Question #2d7b6

1 Answer
Sep 30, 2015

#beta^-# decay

Explanation:

So, you know that chromium-51 decays into manganese-51, but you don't know what type of radiation is emitted when this takes place.

For an isotope, the number that follows the element's name represents its mass number, which tells you how many protons and neutrons the isotope has in its nucleus.

In your case, you know that you're dealing with two isotopes that have the same mass number, #51#.

However, since you're essentially dealing with the isotopes of the different elements, chromium and manganese, then you know for a fact that their atomic numbers will be different.

A quick look in the periodic table will show you that chromium's atomic number is equal to #24# and manganese's atomic number is equal to #25#.

This means that you can write

#"chromium-51" = ""_24^51"Cr"#

#"manganese-51" = ""_25^51"Mn"#

The nuclear equation for this decay will look like this

#""_24^51"Cr" -> ""_25^51"Mn" + color(blue)(?)#

So, what must happen in order for this reaction to take place?

Notice that the product of the decay has one extra proton than chromium-51, but that their mass numbers are equal.

This means that a neutron from chromium-51's nucleus was converted into a proton and an electron.

What would this imply?

Well, if a neutron is converted into a proton, the mass number will remain unchanged, but the atomic number will increase by #1#. In addition to this, in order for the charge to be preserved as well, an electron antineutrino, #bar(nu)_e#.
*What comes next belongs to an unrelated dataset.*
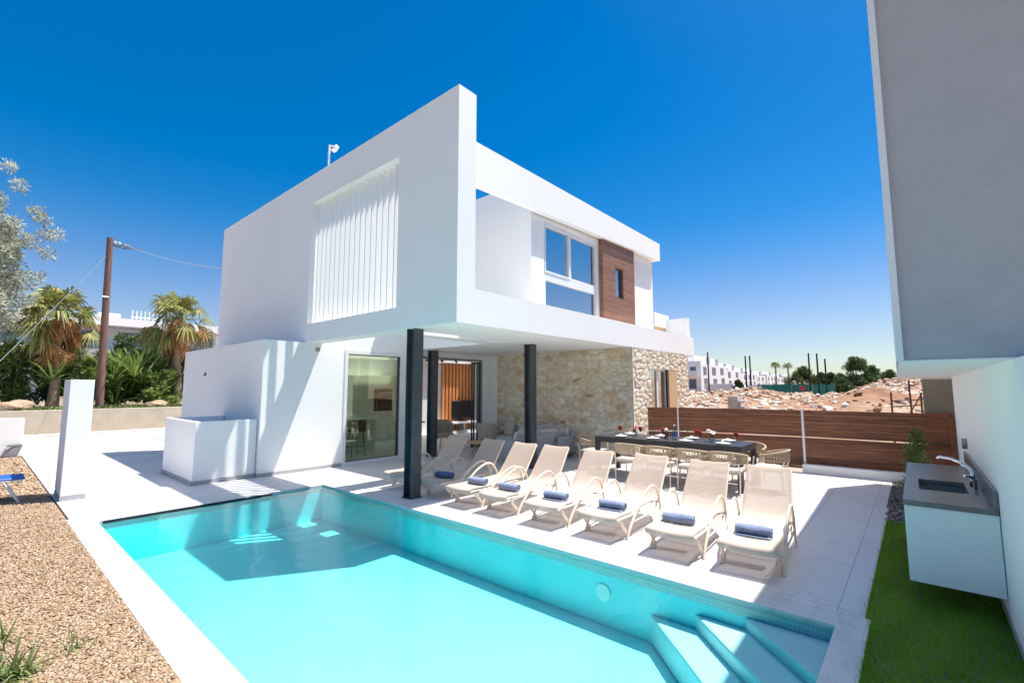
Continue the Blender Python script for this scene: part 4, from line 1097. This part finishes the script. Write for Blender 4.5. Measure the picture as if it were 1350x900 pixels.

So, the nuclear equation will look like this

#""_24^51"Cr" -> ""_25^51"Mn" + ""_text(-1)^(0)e + bar(nu)_e#

The radioactive decay that in which an electron and an electron antineutrino are emitted from the nucleus of a radioactive isotope is called beta-minus decay, #beta^-# decay.

SIDE NOTE Actually, chromium-51 decays via electron capture to vanadium-51, so I assume that this was just a practice problem for understanding how to balance nuclear equations and how various types of radioactive decay work.